• [Given data]
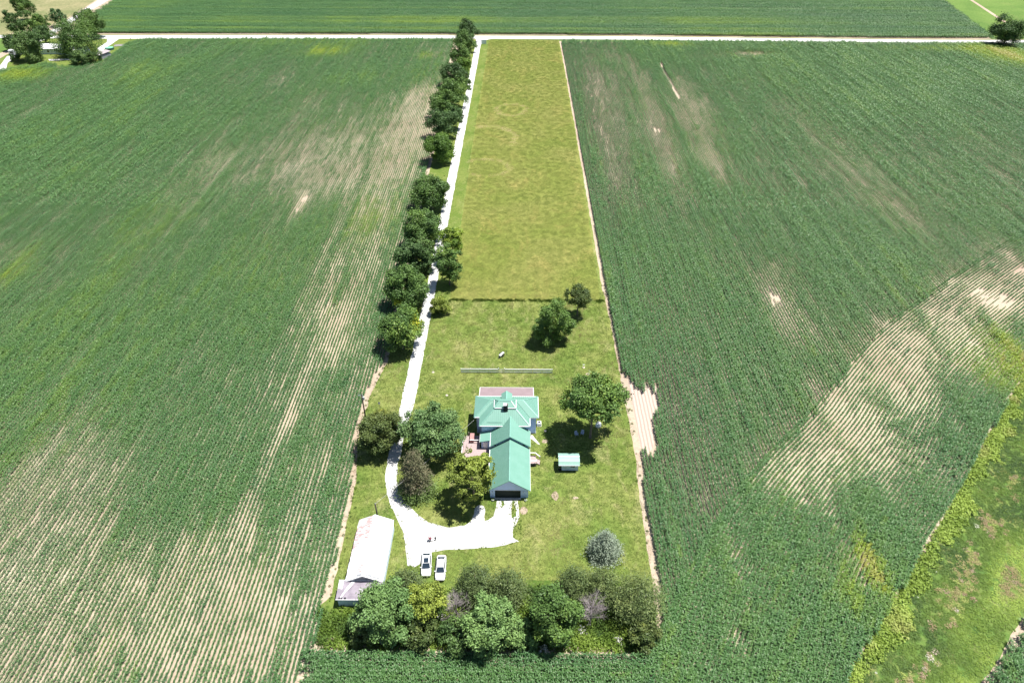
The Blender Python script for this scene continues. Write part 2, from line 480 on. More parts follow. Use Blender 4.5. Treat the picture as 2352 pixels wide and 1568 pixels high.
sheet('grove_floor', [(-33.0, 63.5), (-31, 58.2), (-20, 57.2), (22.6, 57.0), (22.4, 68.5), (14, 69.5), (0, 68.8), (-12, 67.8), (-19, 67.5), (-24, 66.0), (-30, 66.5)], 0.05, M['under'], 0.6, 0.8, 13)

# roads and gravel
sheet('far_road', ROADN + ROADS[::-1], 0.06, M['gravel'], 0.15, 4, 21)
sheet('diagonal_road', DIAGW + DIAGE[::-1], 0.07, M['gravel'], 0.15, 4, 22)
D1 = lambda x, y: S(1060 + x / 3.4075, 1100 + y / 3.4075)
W1 = lambda x, y: S(940 + x / 3.484, 1450 + y / 3.484)
G1 = lambda x, y: S(1340 + x / 7.838, 1440 + y / 7.838)
left = [(-26.8, 442), (-26.2, 436), (-26.05, 328), (-26.2, 235), (-25.7, 165), (-26.15, 128.5)] + [D1(*p) for p in ((525, 200), (470, 440), (430, 640), (395, 760), (368, 870), (342, 980), (326, 1150), (340, 1300), (388, 1450))] + \
    [W1(*p) for p in ((820, 260), (880, 370), (925, 470), (962, 600), (975, 720), (985, 855), (1060, 875), (1130, 830))]
right_ = [W1(*p) for p in ((1240, 720), (1400, 692), (1700, 680), (1900, 660))] + [G1(*p) for p in ((1350, 1530), (1500, 1490), (1700, 1440), (1560, 1350), (1560, 1200), (1640, 1000), (1690, 860), (1690, 700), (1672, 460), (1190, 460), (1165, 650), (1110, 850), (980, 940), (890, 960), (890, 850), (912, 720), (900, 630), (830, 590), (750, 590), (660, 650), (640, 800), (560, 960), (420, 1070), (320, 1068), (180, 1100), (0, 1105))] + \
    [W1(*p) for p in ((1200, 408), (1100, 335), (1000, 235), (930, 150))] + [D1(*p) for p in ((520, 1400), (462, 1250), (440, 1130), (455, 1000), (485, 900), (515, 700), (560, 560), (600, 450), (620, 390), (660, 190))] + \
    [(-23.12, 122), (-23.1, 154.6), (-23.0, 235), (-22.9, 321), (-22.95, 425), (-22.2, 433), (-20.0, 438.0), (-16.5, 441.0)]
DRIVE = left + right_
sheet('gravel_driveway', DRIVE, 0.08, M['gravel'], 0.22, 0.5, 31)
FD = lambda x, y: at(x / 6.678, y / 6.678)
sheet('farm_lane', [FD(*p) for p in ((1640, 600), (1830, 600), (1700, 690), (1600, 760), (1555, 850), (1520, 850), (1500, 740), (1640, 650))], 0.08, M['gravel'], 0.3, 1.5)
sheet('farm_path', [FD(*p) for p in ((740, 912), (1080, 906), (1090, 925), (760, 938))], 0.08, M['gravel'])
tp = [(p[0], p[1]) for p in (at(2222, -3), at(2305, 52))]
sheet('dirt_track', [tp[0], tp[1], (tp[1][0] + 2.6, tp[1][1]), (tp[0][0] + 2.2, tp[0][1])], 0.05, M['soil'])
sheet('ditch_bank', DITCH + [(430, 260), (300, 200), (160, 125.2), (119, 91.2), (82.8, 62.6), (71.1, 52.2), (39, 21)], 0.03, M['ditch'], 0.4, 1.0, 41)
sheet('front_walk', [at((1400 + x / 6.533) / 1.306, (1280 + y / 6.533) / 1.306) for x, y in ((1255, 160), (1290, 165), (1440, 350), (1400, 345), (1255, 230))], 0.09, M['concrete'])
sheet('garage_apron', [(-4.3, 86.6), (0.8, 86.6), (0.8, 87.1), (-4.3, 87.1)], 0.10, M['concrete'])
# weeds growing in the gravel before the garage
sheet('weed_strip', [G1(*p) for p in ((1540, 480), (1590, 470), (1600, 600), (1640, 700), (1650, 860), (1560, 900), (1505, 880), (1510, 700), (1530, 600))], 0.095, M['under'], 0.35, 0.4, 51)
sheet('weed_patch', [G1(*p) for p in ((1300, 500), (1340, 490), (1355, 580), (1320, 620), (1290, 590))], 0.095, M['under'], 0.2, 0.3, 52)
sheet('bare_patch', [at((1640 + x / 4.6125) / 1.306, (1100 + y / 4.6125) / 1.306) for x, y in ((700, 1230), (800, 1120), (900, 960), (960, 930), (970, 960), (870, 1100), (770, 1250))], 0.04, M['soil'], 0.4, 0.5, 53) if False else None

# ------------------------------------------------------------------ scattering
PROTO = {}


def protos(key, meshes):
    c = bpy.data.collections.new('library_' + key)
    for i, me in enumerate(meshes):
        c.objects.link(bpy.data.objects.new(f'{key}_{i}', me))
    PROTO[key] = (c, len(meshes))


def scatter(name, key, P3, rz, scl, tint, label=None, cat=None, parent=None, tilt=None):
    n = len(P3)
    me = bpy.data.meshes.new(name)
    me.vertices.add(n); me.vertices.foreach_set('co', np.asarray(P3, np.float32).ravel())
    r = np.zeros((n, 3), np.float32); r[:, 2] = rz
    a = me.attributes.new('rot', 'FLOAT_VECTOR', 'POINT'); a.data.foreach_set('vector', r.ravel())
    a = me.attributes.new('scl', 'FLOAT_VECTOR', 'POINT'); a.data.foreach_set('vector', np.asarray(scl, np.float32).ravel())
    a = me.attributes.new('tint', 'FLOAT', 'POINT'); a.data.foreach_set('value', np.clip(tint, 0, 1).astype(np.float32))
    coll, k = PROTO[key]
    a = me.attributes.new('pick', 'INT', 'POINT'); a.data.foreach_set('value', rng.integers(0, k, n).astype(np.int32))
    o = link(name, me)
    ng = bpy.data.node_groups.new('scatter_' + name, 'GeometryNodeTree')
    ng.interface.new_socket('Geometry', in_out='INPUT', socket_type='NodeSocketGeometry')
    ng.interface.new_socket('Geometry', in_out='OUTPUT', socket_type='NodeSocketGeometry')
    gi = ng.nodes.new('NodeGroupInput'); go = ng.nodes.new('NodeGroupOutput')
    ip = ng.nodes.new('GeometryNodeInstanceOnPoints'); ci = ng.nodes.new('GeometryNodeCollectionInfo')
    ci.inputs['Collection'].default_value = coll
    ci.inputs['Separate Children'].default_value = True; ci.inputs['Reset Children'].default_value = True
    ip.inputs['Pick Instance'].default_value = True

    def attr(nm, ty):
        q = ng.nodes.new('GeometryNodeInputNamedAttribute'); q.data_type = ty; q.inputs['Name'].default_value = nm
        return [s for s in q.outputs if s.enabled and s.name == 'Attribute'][0]
    L = ng.links.new
    L(gi.outputs[0], ip.inputs['Points']); L(ci.outputs[0], ip.inputs['Instance'])
    L(attr('pick', 'INT'), ip.inputs['Instance Index'])
    e2r = ng.nodes.new('FunctionNodeEulerToRotation')
    L(attr('rot', 'FLOAT_VECTOR'), e2r.inputs[0]); L(e2r.outputs[0], ip.inputs['Rotation'])
    L(attr('scl', 'FLOAT_VECTOR'), ip.inputs['Scale'])
    L(ip.outputs[0], go.inputs[0])
    md = o.modifiers.new('scatter', 'NODES'); md.node_group = ng
    tag(o, label, cat, None, 'stuff')
    if parent is not None: o.parent = parent
    return o


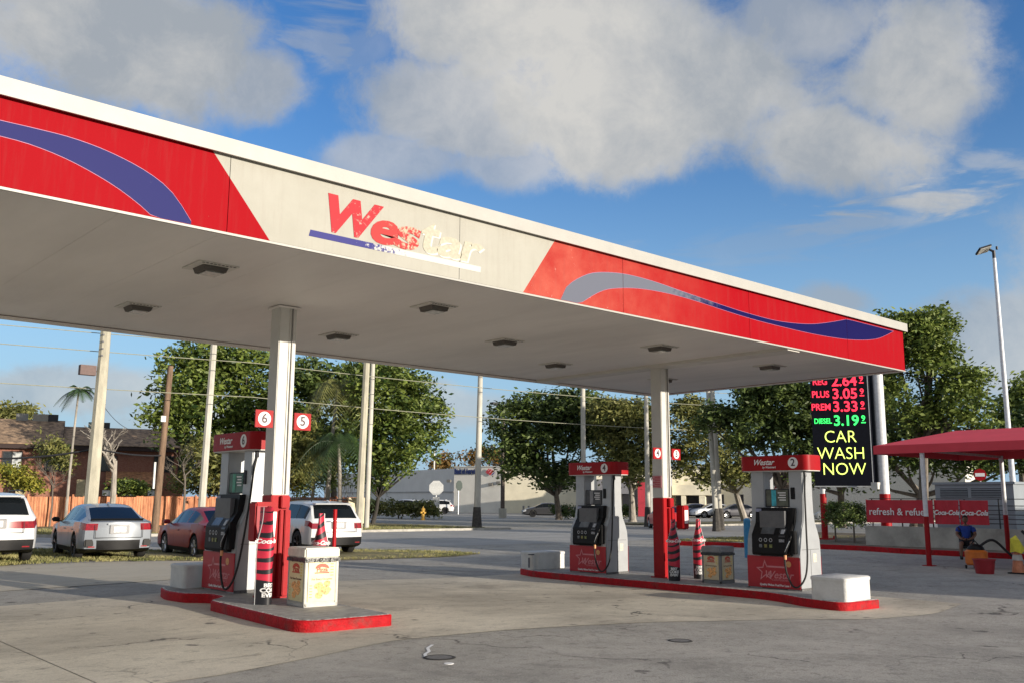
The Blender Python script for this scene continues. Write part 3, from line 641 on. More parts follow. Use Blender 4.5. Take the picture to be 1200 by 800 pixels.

• [Task goal] Give every record back exactly as it reads, with no images.

• [Response]
The Blender Python script for this scene continues. Write part 2, from line 480 on. More parts follow. Use Blender 4.5. Treat the picture as 2352 pixels wide and 1568 pixels high.
sheet('grove_floor', [(-33.0, 63.5), (-31, 58.2), (-20, 57.2), (22.6, 57.0), (22.4, 68.5), (14, 69.5), (0, 68.8), (-12, 67.8), (-19, 67.5), (-24, 66.0), (-30, 66.5)], 0.05, M['under'], 0.6, 0.8, 13)

# roads and gravel
sheet('far_road', ROADN + ROADS[::-1], 0.06, M['gravel'], 0.15, 4, 21)
sheet('diagonal_road', DIAGW + DIAGE[::-1], 0.07, M['gravel'], 0.15, 4, 22)
D1 = lambda x, y: S(1060 + x / 3.4075, 1100 + y / 3.4075)
W1 = lambda x, y: S(940 + x / 3.484, 1450 + y / 3.484)
G1 = lambda x, y: S(1340 + x / 7.838, 1440 + y / 7.838)
left = [(-26.8, 442), (-26.2, 436), (-26.05, 328), (-26.2, 235), (-25.7, 165), (-26.15, 128.5)] + [D1(*p) for p in ((525, 200), (470, 440), (430, 640), (395, 760), (368, 870), (342, 980), (326, 1150), (340, 1300), (388, 1450))] + \
    [W1(*p) for p in ((820, 260), (880, 370), (925, 470), (962, 600), (975, 720), (985, 855), (1060, 875), (1130, 830))]
right_ = [W1(*p) for p in ((1240, 720), (1400, 692), (1700, 680), (1900, 660))] + [G1(*p) for p in ((1350, 1530), (1500, 1490), (1700, 1440), (1560, 1350), (1560, 1200), (1640, 1000), (1690, 860), (1690, 700), (1672, 460), (1190, 460), (1165, 650), (1110, 850), (980, 940), (890, 960), (890, 850), (912, 720), (900, 630), (830, 590), (750, 590), (660, 650), (640, 800), (560, 960), (420, 1070), (320, 1068), (180, 1100), (0, 1105))] + \
    [W1(*p) for p in ((1200, 408), (1100, 335), (1000, 235), (930, 150))] + [D1(*p) for p in ((520, 1400), (462, 1250), (440, 1130), (455, 1000), (485, 900), (515, 700), (560, 560), (600, 450), (620, 390), (660, 190))] + \
    [(-23.12, 122), (-23.1, 154.6), (-23.0, 235), (-22.9, 321), (-22.95, 425), (-22.2, 433), (-20.0, 438.0), (-16.5, 441.0)]
DRIVE = left + right_
sheet('gravel_driveway', DRIVE, 0.08, M['gravel'], 0.22, 0.5, 31)
FD = lambda x, y: at(x / 6.678, y / 6.678)
sheet('farm_lane', [FD(*p) for p in ((1640, 600), (1830, 600), (1700, 690), (1600, 760), (1555, 850), (1520, 850), (1500, 740), (1640, 650))], 0.08, M['gravel'], 0.3, 1.5)
sheet('farm_path', [FD(*p) for p in ((740, 912), (1080, 906), (1090, 925), (760, 938))], 0.08, M['gravel'])
tp = [(p[0], p[1]) for p in (at(2222, -3), at(2305, 52))]
sheet('dirt_track', [tp[0], tp[1], (tp[1][0] + 2.6, tp[1][1]), (tp[0][0] + 2.2, tp[0][1])], 0.05, M['soil'])
sheet('ditch_bank', DITCH + [(430, 260), (300, 200), (160, 125.2), (119, 91.2), (82.8, 62.6), (71.1, 52.2), (39, 21)], 0.03, M['ditch'], 0.4, 1.0, 41)
sheet('front_walk', [at((1400 + x / 6.533) / 1.306, (1280 + y / 6.533) / 1.306) for x, y in ((1255, 160), (1290, 165), (1440, 350), (1400, 345), (1255, 230))], 0.09, M['concrete'])
sheet('garage_apron', [(-4.3, 86.6), (0.8, 86.6), (0.8, 87.1), (-4.3, 87.1)], 0.10, M['concrete'])
# weeds growing in the gravel before the garage
sheet('weed_strip', [G1(*p) for p in ((1540, 480), (1590, 470), (1600, 600), (1640, 700), (1650, 860), (1560, 900), (1505, 880), (1510, 700), (1530, 600))], 0.095, M['under'], 0.35, 0.4, 51)
sheet('weed_patch', [G1(*p) for p in ((1300, 500), (1340, 490), (1355, 580), (1320, 620), (1290, 590))], 0.095, M['under'], 0.2, 0.3, 52)
sheet('bare_patch', [at((1640 + x / 4.6125) / 1.306, (1100 + y / 4.6125) / 1.306) for x, y in ((700, 1230), (800, 1120), (900, 960), (960, 930), (970, 960), (870, 1100), (770, 1250))], 0.04, M['soil'], 0.4, 0.5, 53) if False else None

# ------------------------------------------------------------------ scattering
PROTO = {}


def protos(key, meshes):
    c = bpy.data.collections.new('library_' + key)
    for i, me in enumerate(meshes):
        c.objects.link(bpy.data.objects.new(f'{key}_{i}', me))
    PROTO[key] = (c, len(meshes))


def scatter(name, key, P3, rz, scl, tint, label=None, cat=None, parent=None, tilt=None):
    n = len(P3)
    me = bpy.data.meshes.new(name)
    me.vertices.add(n); me.vertices.foreach_set('co', np.asarray(P3, np.float32).ravel())
    r = np.zeros((n, 3), np.float32); r[:, 2] = rz
    a = me.attributes.new('rot', 'FLOAT_VECTOR', 'POINT'); a.data.foreach_set('vector', r.ravel())
    a = me.attributes.new('scl', 'FLOAT_VECTOR', 'POINT'); a.data.foreach_set('vector', np.asarray(scl, np.float32).ravel())
    a = me.attributes.new('tint', 'FLOAT', 'POINT'); a.data.foreach_set('value', np.clip(tint, 0, 1).astype(np.float32))
    coll, k = PROTO[key]
    a = me.attributes.new('pick', 'INT', 'POINT'); a.data.foreach_set('value', rng.integers(0, k, n).astype(np.int32))
    o = link(name, me)
    ng = bpy.data.node_groups.new('scatter_' + name, 'GeometryNodeTree')
    ng.interface.new_socket('Geometry', in_out='INPUT', socket_type='NodeSocketGeometry')
    ng.interface.new_socket('Geometry', in_out='OUTPUT', socket_type='NodeSocketGeometry')
    gi = ng.nodes.new('NodeGroupInput'); go = ng.nodes.new('NodeGroupOutput')
    ip = ng.nodes.new('GeometryNodeInstanceOnPoints'); ci = ng.nodes.new('GeometryNodeCollectionInfo')
    ci.inputs['Collection'].default_value = coll
    ci.inputs['Separate Children'].default_value = True; ci.inputs['Reset Children'].default_value = True
    ip.inputs['Pick Instance'].default_value = True

    def attr(nm, ty):
        q = ng.nodes.new('GeometryNodeInputNamedAttribute'); q.data_type = ty; q.inputs['Name'].default_value = nm
        return [s for s in q.outputs if s.enabled and s.name == 'Attribute'][0]
    L = ng.links.new
    L(gi.outputs[0], ip.inputs['Points']); L(ci.outputs[0], ip.inputs['Instance'])
    L(attr('pick', 'INT'), ip.inputs['Instance Index'])
    e2r = ng.nodes.new('FunctionNodeEulerToRotation')
    L(attr('rot', 'FLOAT_VECTOR'), e2r.inputs[0]); L(e2r.outputs[0], ip.inputs['Rotation'])
    L(attr('scl', 'FLOAT_VECTOR'), ip.inputs['Scale'])
    L(ip.outputs[0], go.inputs[0])
    md = o.modifiers.new('scatter', 'NODES'); md.node_group = ng
    tag(o, label, cat, None, 'stuff')
    if parent is not None: o.parent = parent
    return o


The Blender Python script for this scene continues. Write part 3, from line 641 on. More parts follow. Use Blender 4.5. Take the picture to be 1200 by 800 pixels.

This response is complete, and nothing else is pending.